Thursday, May 20, 2010

Feeling sad and lost

I know we all have times when sometimes life feels like it sucks....now dont get me wrong. I love my family and I am a very blessed person. On the flipside of that story, I have a huge amount of regrets in my life and they just wear on me and drag me down. My house seems to always be in a state of chaos....it bothers me and depresses me which causes an endless circle. A lot of the time, I have no motivation to do anything about it because in less then 10 minutes it will be back where it started. Not a good way to be that is for sure. Also my husband is great with money, me not so much. I like to shop and there are times I buy things that may not be needed but then I expect money to be there for projects and trips and such....then it isnt which is all my fault. That also wears on me more then anyone can imagine. For my sanitiy IT needs to change. I feel that because of all this, it adds more stress which doesnt make me a very good mother or wife....I wish I could snap my fingers and the people from clean house could come and make it all go away. To me, I look at the big picture and all I see in front of me is a huge mountain that I cannot climb, so why even try. I can't look at the small one because the big one is too monumental in size.

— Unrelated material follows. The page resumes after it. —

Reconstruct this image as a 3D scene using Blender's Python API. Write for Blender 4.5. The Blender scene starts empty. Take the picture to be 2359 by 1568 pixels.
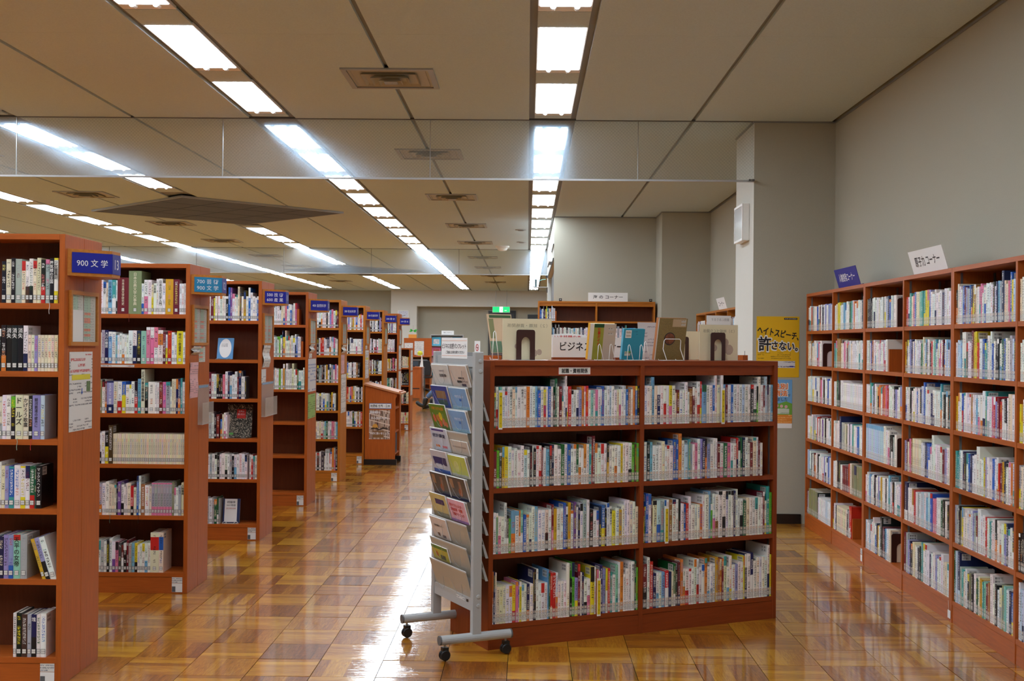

Here lies the problem, change......it has to happen now....but how to start without getting overwhelmed and wanting to quit. We will see where this road leads in the coming weeks. Maybe having it all out in the open is my first huge step to sucess.

1 comment:

keri said...

We may have different causes or reasons but I can completely identify with your feelings! You just keep trying because trying is always better than not trying. It will not always work out they way you want it and you may get a little off track but, just stay focused and know that putting some effort in is always better than no effort. :) I have to remind myself of this all the time.